As the years progressed, one concept started to dominate in Gelb’s vision of music – anything’s possible, as long as one red thread permeates everything.  In a 2004 interview with Gelb, British daily The Guardian wrote “Gelb’s way of dealing with it was to treat Giant Sand as a loose, uncompetitive, mutually supportive musical collective, a place for friends to hang out and play. ‘I just liked the idea of having this kind of removed world, this brotherhood—the idea of a band being something more than a front person or dealing with the throes of fame.'”

And fame never came to Giant Sand. Or Howe Gelb for that matter. But it certainly did to some of the more (or less) constant members of the band. Giant Sand’s longtime rhythm sections of Joey Burns and John Convertino gained fame with Calexico, a band that focused on one aspect of music Gelb developed with Giant Sand or with his other incarnations. Gelb was also instrumental in discovering Granddaddy and M.Ward (whose first album Gelb released) and he helped many other artists boost their musical careers, including Scottish singer/songwriter KT Tunstall and Dutch actress Carice Van Houten (Game of Thrones).

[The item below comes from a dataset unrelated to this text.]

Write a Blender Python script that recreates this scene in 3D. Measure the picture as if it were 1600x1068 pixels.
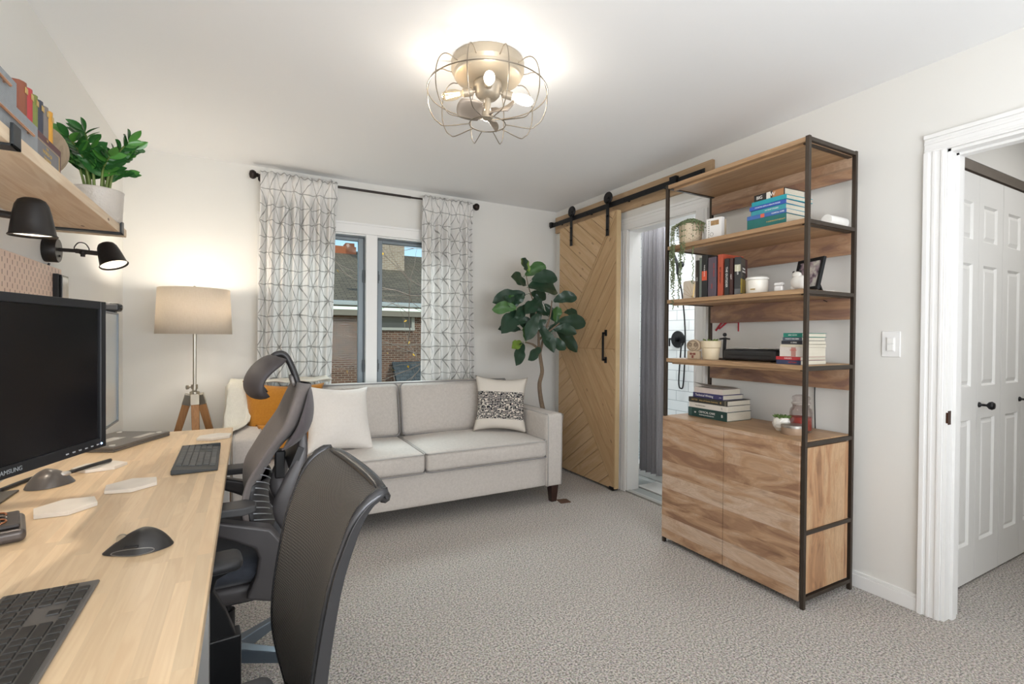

Albums Turn into Grains of Sand

You can ask Gelb how many albums he released solo with all the bands he was in or as collaborations in these 40 years or so, but he himself wouldn’t be able to tell you. 40 might be the number, but then it might be not be. At some point, Gelb ran a sort of Grateful Dead-like tape exchange through his website where ardent fans posted concert tapes.

And as with The Dead, there was a good reason for that. Even if Gelb did a song that was familiar to fans, it never sounded the same, sometimes it was in a completely different shape or form; and that was not just true with the live shows, but also for studio recordings, since Gelb often re-works his compositions from album to album, giving them a completely new sound.

This shapeshifting (sand dunes, anybody?) is actually one of Gelb’s main musical characteristics. Gelb always comes up with some wild musical concept that always seems to work. He takes the music from almost complete shambles, that somehow never fall apart, to exquisite touches, usually at least twice in each and every song.

He tackled practically everything – from Americana experimental jazz (try on Giant Sand’s “Long Stem Rant” for size), country ‘as is’ (The Band of Blacky Ranchette’s two albums), to cocktail American songbook style stuff (OP8’s only album Slush or his more recent solo outing, Future Standards); gospel soul (Sno Angel Like You” [2006]) or Gypsy Kings-style flamenco (Alegrías [2008]).

Gelb always comes up with some wild musical concept that always seems to work

If you search through Gelb’s voluminous catalog, you will probably find something unexpected, yet another certainty with Gelb. If you need some sort of summation of Gelb’s work in one album (if such a thing is possible) then your best bet would be Giant Giant Sand’s only release with an almost expected title – Tuscon. There he covers at least part of the musical ground he covered in 40 years or so, including showing Calexico what real AmMex music should really sound like (“Cariñito”).

Still, with all the influences, collaborations, fandom among more renowned artists, and vast bodies of work, Howe Gelb somehow remains in that grey area between light and shadows. It is quite possible he wants it to stay that way.